Per di più, il funzionario con cui lo scontro fu più diretto era il capo della Mobile genovese, Claudio Sanfilippo. Nel corso del dibattimento sul G8, incaricato da Zucca di procurare i tabulati delle telefonate fra i poliziotti, Sanfilippo riferiva che non si trovavano, così come le due molotov usate per costruire la falsa motivazione per l’irruzione della Celere nella scuola. Anche sulla scena dell’omicidio di Luciana Biggi, fece sapere il pubblico ministero, la squadra mobile della polizia aveva commesso parecchi errori.
È andata a finire in modo abbastanza paradossale, per quel delitto. Al processo, Zucca chiese 25 anni, ma Delfino fu assolto; e la sentenza fu confermata in appello. Per l’omicidio di Maria Antonietta Multari, Delfino è stato invece condannato a 16 anni e otto mesi, più cinque anni in una struttura psichiatrica perché gli è stata riconosciuta la semi-infermità mentale. È già a metà della pena, non dovrebbe mancare molto alla scarcerazione. Nell’attesa, il suo sguardo spiritato fissa il mondo dalla pagina Facebook “Convertirsi a Dio in compagnia di Luca Delfino”; non si sa se l’abbia aperta lui, o qualcun altro che si crede spiritoso.

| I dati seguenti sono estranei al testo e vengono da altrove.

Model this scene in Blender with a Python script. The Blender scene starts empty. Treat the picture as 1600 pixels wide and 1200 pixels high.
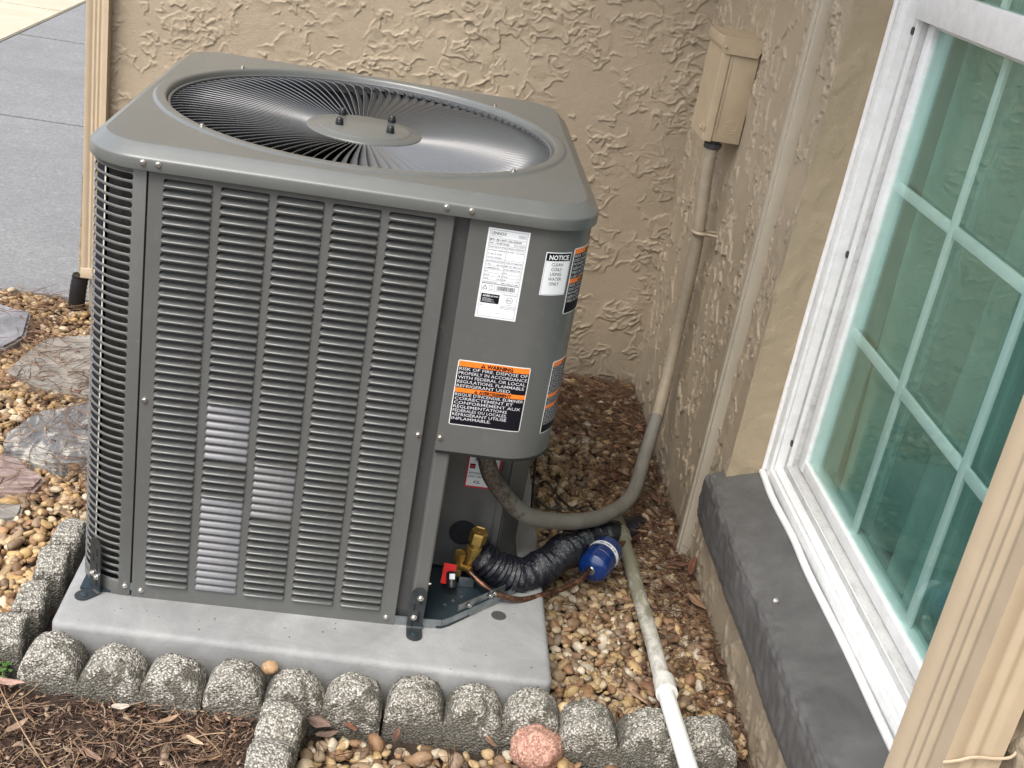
import bpy, bmesh, math, random
import numpy as np
from mathutils import Vector, Matrix

random.seed(7); rng = np.random.default_rng(11)
sc = bpy.context.scene
PI = math.pi

# ------------------------------------------------------------------ camera
cam_d = bpy.data.cameras.new('camera'); cam = bpy.data.objects.new('camera', cam_d)
sc.collection.objects.link(cam); sc.camera = cam
cam_d.sensor_width = 36.0; cam_d.lens = 42.2; cam_d.clip_start = 0.02; cam_d.clip_end = 400
Rw = Matrix(((0.98556997, -0.04443602, 0.16333182),
             (-0.13019418, 0.41764168, 0.89923573),
             (-0.10817263, -0.90752458, 0.40582978)))
cam.matrix_world = Matrix.Translation((0.3398, -1.588, 1.1553)) @ Rw.transposed().to_4x4()

# ------------------------------------------------------------------ light
SUN_EL, SUN_AZ = math.radians(56), math.radians(-148)      # azimuth measured from +Y toward +X
w = bpy.data.worlds.new("World"); sc.world = w; w.use_nodes = True
nt = w.node_tree; nt.nodes.clear()
sky = nt.nodes.new('ShaderNodeTexSky'); sky.sky_type = 'NISHITA'; sky.sun_disc = False
sky.sun_elevation = SUN_EL; sky.sun_rotation = SUN_AZ; sky.air_density = 1.0; sky.dust_density = 3.5; sky.ozone_density = 0.7
hsv = nt.nodes.new('ShaderNodeHueSaturation'); hsv.inputs['Saturation'].default_value = 0.45
bg = nt.nodes.new('ShaderNodeBackground'); bg.inputs['Strength'].default_value = 0.15
wo = nt.nodes.new('ShaderNodeOutputWorld')
nt.links.new(sky.outputs[0], hsv.inputs['Color']); nt.links.new(hsv.outputs[0], bg.inputs[0]); nt.links.new(bg.outputs[0], wo.inputs[0])
sl = bpy.data.lights.new('sun', 'SUN'); sl.energy = 1.0; sl.angle = math.radians(32); sl.color = (1.0, 0.95, 0.87)
so = bpy.data.objects.new('sun', sl); sc.collection.objects.link(so)
sd = Vector((math.sin(SUN_AZ) * math.cos(SUN_EL), math.cos(SUN_AZ) * math.cos(SUN_EL), math.sin(SUN_EL)))
so.rotation_euler = sd.to_track_quat('Z', 'Y').to_euler(); so.location = (-3, 2, 5)
sc.view_settings.view_transform = 'Standard'; sc.view_settings.look = 'None'
sc.view_settings.gamma = 1; sc.view_settings.use_curve_mapping = False
sc.view_settings.exposure = 1.25
sc.cycles.max_bounces = 8; sc.cycles.transparent_max_bounces = 16
try: sc.cycles.use_denoising = True
except Exception: pass

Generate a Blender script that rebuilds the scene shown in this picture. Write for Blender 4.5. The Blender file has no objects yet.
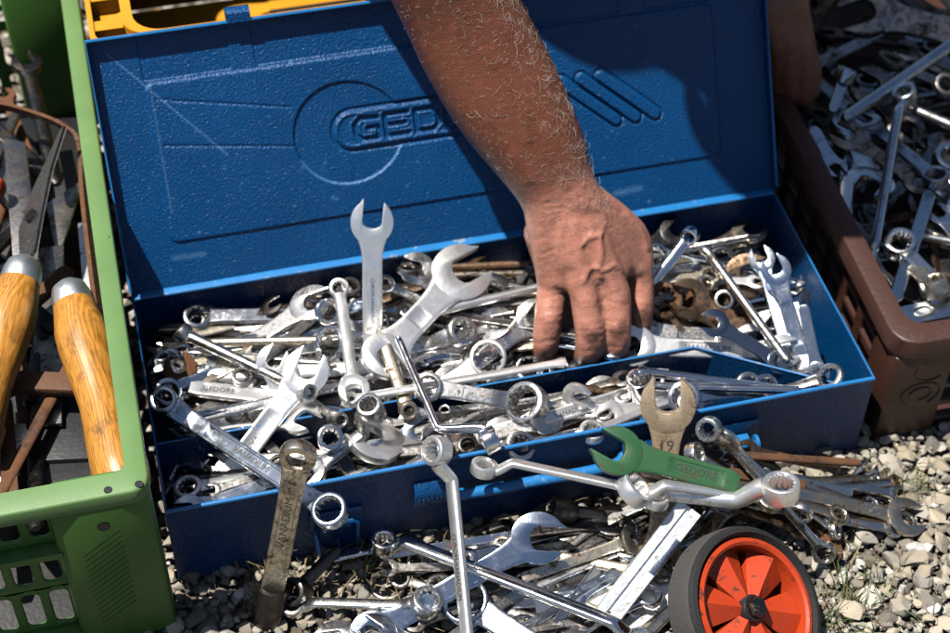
import bpy, bmesh, math, random
import numpy as np
from mathutils import Vector, Matrix, noise
from mathutils.bvhtree import BVHTree
from mathutils.geometry import tessellate_polygon

random.seed(7)
RNG = np.random.default_rng(7)
C = bpy.context.scene.collection
PI = math.pi
R_ = math.radians

# ---------------------------------------------------------------- camera
PW, PH = 950.0, 633.0
CAM_LOC = Vector((-0.2352, -0.7206, 1.0321))
FOC = 1.7664
CAM_ROT = Matrix.Rotation(-0.2578, 3, 'Z') @ Matrix.Rotation(0.7489, 3, 'X') @ Matrix.Rotation(0.0182, 3, 'Z')
cam_d = bpy.data.cameras.new('camera')
cam = bpy.data.objects.new('camera', cam_d)
C.objects.link(cam)
m = CAM_ROT.to_4x4(); m.translation = CAM_LOC
cam.matrix_world = m
cam_d.sensor_width = 36.0
cam_d.lens = FOC * 36.0
cam_d.clip_start = 0.02
cam_d.clip_end = 500
cam_d.dof.use_dof = True
cam_d.dof.focus_distance = 1.07
cam_d.dof.aperture_fstop = 9.0
bpy.context.scene.camera = cam


def ray(u, v):
    return CAM_ROT @ Vector(((u - PW / 2) / (FOC * PW), (PH / 2 - v) / (FOC * PW), -1.0))


def at(u, v, z):
    """the point of the photograph's pixel (u, v) that lies at height z"""
    d = ray(u, v)
    return CAM_LOC + d * ((z - CAM_LOC.z) / d.z)


def pxm(p):
    """metres per photograph pixel at the point p"""
    return ((Vector(p) - CAM_LOC).length) / (FOC * PW)


def to_cam(p):
    return (CAM_LOC - Vector(p)).normalized()


# ---------------------------------------------------------------- mesh helpers
class MB:
    def __init__(self):
        self.v = []; self.f = []; self.mi = []; self.sm = []

    def add(self, verts, faces, M=None, mi=0):
        b = len(self.v)
        for p in verts:
            p = Vector(p)
            self.v.append(M @ p if M is not None else p)
        for f in faces:
            self.f.append([i + b for i in f]); self.mi.append(mi)

    def box(self, c, s, M=None, bev=0.0, mi=0):
        x, y, z = s[0] / 2, s[1] / 2, s[2] / 2
        T = Matrix.Translation(Vector(c))
        if M is not None: T = M @ T
        if bev <= 0:
            vs = [(-x, -y, -z), (x, -y, -z), (x, y, -z), (-x, y, -z), (-x, -y, z), (x, -y, z), (x, y, z), (-x, y, z)]
            fs = [(3, 2, 1, 0), (4, 5, 6, 7), (0, 1, 5, 4), (1, 2, 6, 5), (2, 3, 7, 6), (3, 0, 4, 7)]
            self.add(vs, fs, T, mi); return
        bm = bmesh.new()
        bmesh.ops.create_cube(bm, size=1.0)
        for v in bm.verts: v.co = Vector((v.co.x * s[0], v.co.y * s[1], v.co.z * s[2]))
        bmesh.ops.bevel(bm, geom=bm.edges[:], offset=min(bev, .49 * min(s)), segments=2, affect='EDGES', profile=.5)
        bm.verts.index_update()
        self.add([v.co.copy() for v in bm.verts], [[v.index for v in f.verts] for f in bm.faces], T, mi)
        bm.free()

    def loft(self, rings, cap0=True, cap1=True, closed=False, mi=0):
        n = len(rings[0]); b = len(self.v)
        for r in rings: self.v += [Vector(p) for p in r]
        m_ = len(rings)
        for i in range(m_ if closed else m_ - 1):
            j = (i + 1) % m_
            for k in range(n):
                l = (k + 1) % n
                self.f.append([b + i * n + k, b + i * n + l, b + j * n + l, b + j * n + k]); self.mi.append(mi)
        if not closed:
            if cap0: self.f.append([b + k for k in reversed(range(n))]); self.mi.append(mi)
            if cap1: self.f.append([b + (m_ - 1) * n + k for k in range(n)]); self.mi.append(mi)

    def tube(self, pts, r, n=8, closed=False, mi=0, flat=None):
        pts = [Vector(p) for p in pts]
        if not hasattr(r, '__len__'): r = [r] * len(pts)
        rings = []; up = None
        for i, p in enumerate(pts):
            if closed: t = pts[(i + 1) % len(pts)] - pts[i - 1]
            else: t = pts[min(i + 1, len(pts) - 1)] - pts[max(i - 1, 0)]
            t = t.normalized() if t.length > 1e-9 else Vector((0, 0, 1))
            if up is None:
                up = Vector((0, 0, 1)) if abs(t.z) < .9 else Vector((1, 0, 0))
                if flat is not None: up = Vector(flat)
            a = (up - t * up.dot(t))
            a = a.normalized() if a.length > 1e-6 else t.orthogonal().normalized()
            up = a
            bb = t.cross(a)
            rings.append([p + (a * math.cos(2 * PI * k / n) + bb * math.sin(2 * PI * k / n)) * r[i] for k in range(n)])
        self.loft(rings, closed=closed, mi=mi)

    def lathe(self, prof, n=24, M=None, mi=0):
        """prof: list of (r, z)"""
        rings = []
        for r, z in prof:
            ring = [Vector((max(r, 1e-5) * math.cos(2 * PI * k / n), max(r, 1e-5) * math.sin(2 * PI * k / n), z)) for k in range(n)]
            rings.append([M @ p for p in ring] if M is not None else ring)
        self.loft(rings, mi=mi)

    def prism(self, outline, z0, z1, bev=0.0, M=None, mi=0):
        """a bevelled extrusion of a counter-clockwise 2-D outline"""
        n = len(outline)
        P = [Vector((x, y)) for x, y in outline]
        def inset(d):
            out = []
            for i in range(n):
                a, b, c = P[i - 1], P[i], P[(i + 1) % n]
                e0 = (b - a); e1 = (c - b)
                if e0.length < 1e-9: e0 = e1
                if e1.length < 1e-9: e1 = e0
                n0 = Vector((-e0.y, e0.x)).normalized(); n1 = Vector((-e1.y, e1.x)).normalized()
                nn = n0 + n1
                nn = nn.normalized() if nn.length > 1e-6 else n0
                k = 1 / max(.5, nn.dot(n0))
                out.append(b + nn * d * k)
            return out
        rows = []
        if bev > 0:
            ins = inset(bev); mid = inset(bev * .3)
            rows = [(ins, z0), (mid, z0 + bev * .3), (P, z0 + bev), (P, z1 - bev), (mid, z1 - bev * .3), (ins, z1)]
        else:
            rows = [(P, z0), (P, z1)]
        rings = [[(M @ Vector((p.x, p.y, z)) if M is not None else Vector((p.x, p.y, z))) for p in q] for q, z in rows]
        b = len(self.v)
        self.loft(rings, cap0=False, cap1=False, mi=mi)
        tris = tessellate_polygon([[Vector((p.x * 1000, p.y * 1000, 0)) for p in rows[0][0]]])
        for o_ in (b, b + (len(rows) - 1) * n):
            for t in tris: self.f.append([o_ + k for k in t]); self.mi.append(mi)

    def build(self, name, mats, parent=None, smooth=True, angle=38, loc=None):
        me = bpy.data.meshes.new(name)
        me.from_pydata([tuple(p) for p in self.v], [], self.f)
        if not isinstance(mats, (list, tuple)): mats = [mats]
        for q in mats: me.materials.append(q)
        if any(self.mi): me.polygons.foreach_set('material_index', self.mi)
        bm = bmesh.new(); bm.from_mesh(me)
        bmesh.ops.recalc_face_normals(bm, faces=bm.faces[:])
        bm.to_mesh(me); bm.free()
        if smooth:
            me.polygons.foreach_set('use_smooth', [True] * len(me.polygons))
            me.set_sharp_from_angle(angle=R_(angle))
        me.update()
        o = bpy.data.objects.new(name, me)
        C.objects.link(o)
        if parent is not None: o.parent = parent
        if loc is not None: o.location = loc
        return o


def tag(o, label=None, cat=None, group=None, kind=None):
    if label: o['label'] = label
    if cat: o['category'] = cat
    if group: o['group'] = group
    if kind: o['kind'] = kind
    return o


def thing(name, label, cat, loc=(0, 0, 0), group=None, M=None):
    o = bpy.data.objects.new(name, None)
    o.empty_display_size = .02
    C.objects.link(o)
    if M is not None: o.matrix_world = M
    else: o.location = loc
    return tag(o, label, cat, group)


def rrect(x0, y0, x1, y1, r, n=5):
    pts = []
    for cx, cy, a in ((x1 - r, y0 + r, -90), (x1 - r, y1 - r, 0), (x0 + r, y1 - r, 90), (x0 + r, y0 + r, 180)):
        for k in range(n + 1):
            t = R_(a + 90 * k / n)
            pts.append((cx + r * math.cos(t), cy + r * math.sin(t)))
    return pts


def catmull(pts, per=6):
    pts = [Vector(p) for p in pts]
    out = []
    for i in range(len(pts) - 1):
        p0 = pts[max(i - 1, 0)]; p1 = pts[i]; p2 = pts[i + 1]; p3 = pts[min(i + 2, len(pts) - 1)]
        for k in range(per):
            t = k / per
            out.append(.5 * ((2 * p1) + (p2 - p0) * t + (2 * p0 - 5 * p1 + 4 * p2 - p3) * t * t + (3 * p1 - p0 - 3 * p2 + p3) * t ** 3))
    out.append(pts[-1])
    return out


_fonts = {}
def text_geo(s, size=1.0, extrude=.02):
    """letters as plain mesh data (verts, faces), lying in xy, centred"""
    key = (s,)
    if key not in _fonts:
        cu = bpy.data.curves.new('lettering', 'FONT')
        cu.body = s; cu.size = 1.0; cu.extrude = extrude; cu.align_x = 'CENTER'; cu.align_y = 'CENTER'; cu.resolution_u = 2
        o = bpy.data.objects.new('lettering', cu); C.objects.link(o)
        dg = bpy.context.evaluated_depsgraph_get()
        me = o.evaluated_get(dg).to_mesh()
        vs = [v.co.copy() for v in me.vertices]; fs = [list(p.vertices) for p in me.polygons]
        o.evaluated_get(dg).to_mesh_clear()
        bpy.data.objects.remove(o); bpy.data.curves.remove(cu)
        _fonts[key] = (vs, fs)
    vs, fs = _fonts[key]
    return [Vector((p.x * size, p.y * size, p.z * size)) for p in vs], fs


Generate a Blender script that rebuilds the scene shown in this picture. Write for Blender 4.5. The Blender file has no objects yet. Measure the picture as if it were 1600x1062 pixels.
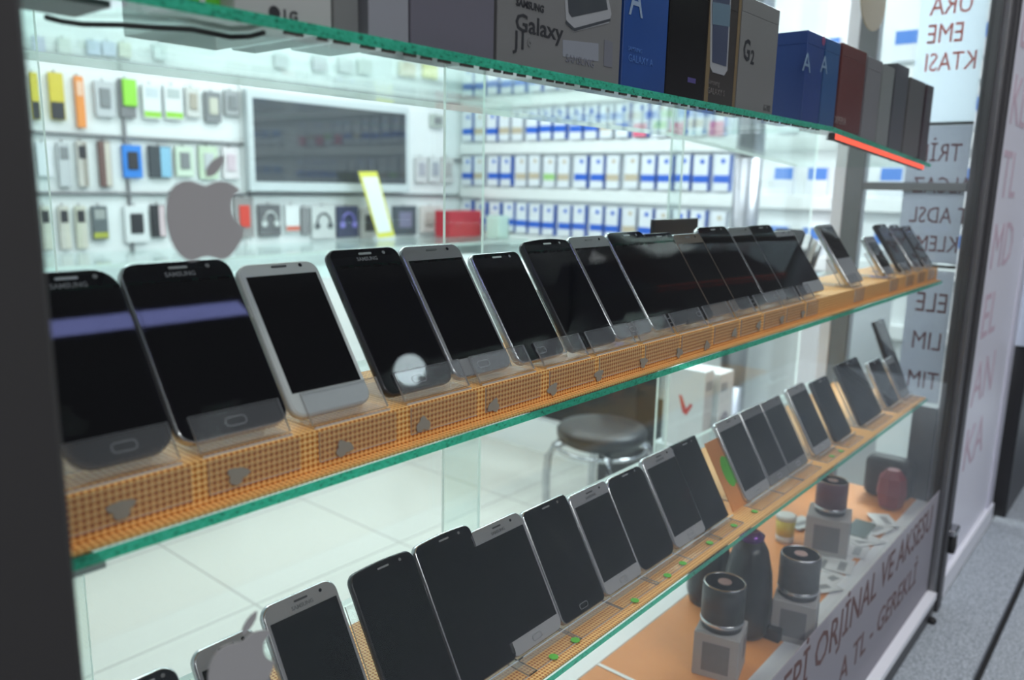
import bpy, bmesh, math, random
from mathutils import Vector, Matrix
random.seed(7)
C = bpy.context.scene.collection
SC = bpy.context.scene
R = math.radians
H = 1.306                                   # camera height above the shop floor

# ------------------------------------------------------------------ camera
F = 1243.0
MW = Matrix(((0.64695692, 0.13289498, -0.75085663),
             (-0.76223931, 0.13973616, -0.63203246),
             (0.02092788, 0.98123021, 0.19170105)))
cam = bpy.data.cameras.new('camera')
camo = bpy.data.objects.new('camera', cam); C.objects.link(camo)
camo.matrix_world = Matrix.Translation((0, 0, H)) @ MW.to_4x4()
cam.sensor_width = 36.0
cam.lens = F / 1600 * 36
cam.clip_start = 0.02
cam.dof.use_dof = True
cam.dof.focus_distance = 0.70
cam.dof.aperture_fstop = 5.6
SC.camera = camo
# ------------------------------------------------------------------ exposure
SC.view_settings.view_transform = 'Standard'
SC.view_settings.look = 'None'
SC.view_settings.gamma = 1
SC.view_settings.use_curve_mapping = False
SC.view_settings.exposure = 0.0
SC.cycles.max_bounces = 10
SC.cycles.transparent_max_bounces = 24
SC.cycles.diffuse_bounces = 4
SC.cycles.glossy_bounces = 4
SC.cycles.transmission_bounces = 6
SC.cycles.caustics_reflective = False
SC.cycles.caustics_refractive = False
SC.cycles.sample_clamp_indirect = 6
# ------------------------------------------------------------------ world: dim made-up surroundings outside the shop
w = bpy.data.worlds.new('world'); SC.world = w; w.use_nodes = True
nt = w.node_tree; nt.nodes.clear()
N = nt.nodes.new
out = N('ShaderNodeOutputWorld'); bg = N('ShaderNodeBackground')
tc = N('ShaderNodeTexCoord'); sep = N('ShaderNodeSeparateXYZ'); rmp = N('ShaderNodeValToRGB')
nt.links.new(tc.outputs['Generated'], sep.inputs[0])
neg = N('ShaderNodeMath'); neg.operation = 'MULTIPLY'; neg.inputs[1].default_value = -1; nt.links.new(sep.outputs['Y'], neg.inputs[0])
at2 = N('ShaderNodeMath'); at2.operation = 'ARCTAN2'; nt.links.new(sep.outputs['Z'], at2.inputs[0]); nt.links.new(neg.outputs[0], at2.inputs[1])
mr = N('ShaderNodeMapRange'); mr.inputs[1].default_value = -math.pi / 2; mr.inputs[2].default_value = math.pi / 2
nt.links.new(at2.outputs[0], mr.inputs[0]); nt.links.new(mr.outputs[0], rmp.inputs[0])
# made-up brightness by elevation: dark where phone screens mirror it, bright overhead
cr = rmp.color_ramp
prof = [(-90, (.07, .07, .077)), (-8, (.095, .097, .105)), (2, (.17, .175, .20)), (12, (.12, .12, .14)), (20, (.035, .035, .042)), (28, (.02, .02, .025)),
        (74, (.012, .012, .016)), (80, (.4, .42, .47)), (90, (.4, .42, .47))]
cr.elements[0].position = 0; cr.elements[0].color = (*prof[0][1], 1); cr.elements[1].position = 1; cr.elements[1].color = (*prof[-1][1], 1)
for d_, c in prof[1:-1]:
    e = cr.elements.new((d_ + 90) / 180); e.color = (*c, 1)
def wmath(op, a_, b_):
    n = N('ShaderNodeMath'); n.operation = op
    for i, q in enumerate((a_, b_)):
        if isinstance(q, (int, float)): n.inputs[i].default_value = q
        else: nt.links.new(q, n.inputs[i])
    return n.outputs[0]
# added bluish band that mirrors in the first phones, cut off past them
ratio = wmath('DIVIDE', sep.outputs['X'], neg.outputs[0])
slot = wmath('MULTIPLY', wmath('MULTIPLY', wmath('GREATER_THAN', at2.outputs[0], R(58.4)), wmath('LESS_THAN', at2.outputs[0], R(59.5))), wmath('MULTIPLY', wmath('LESS_THAN', ratio, 1.15), wmath('GREATER_THAN', neg.outputs[0], 0.0)))
sl = N('ShaderNodeMix'); sl.data_type = 'RGBA'; nt.links.new(slot, sl.inputs[0]); nt.links.new(rmp.outputs[0], sl.inputs[6]); sl.inputs[7].default_value = (3.4, 3.7, 8.6, 1)
nt.links.new(sl.outputs[2], bg.inputs[0]); bg.inputs[1].default_value = 1.0
nt.links.new(bg.outputs[0], out.inputs[0])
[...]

Decidere quanta galera è giusto è già difficilissimo. Stabilire quanta è sufficiente a non rimettere in circolazione un pericolo pubblico, ancora di più. Annamaria Franzoni, condannata per l’omicidio di suo figlio a Cogne, ha scontato sei anni. I trent’anni inflitti in primo grado a Ruggero Jucker, che massacrò la fidanzata con un coltello da sushi, grazie all’appello e ai vari meccanismi di sconto si sono rattrappiti a meno di 11. Gli stessi che ha passato in cella Erika De Nardo, la ragazza di Novi Ligure che uccise la madre e il fratellino. Fra poco qualcuno potrebbe dover decidere se concedere permessi o altro a Donato Bilancia, visto che già da due anni ha superato la metà della pena. Sono scelte affidate a esseri umani, che possono sbagliare. Ma il prezzo dei loro errori, qualche volta, è davvero troppo alto.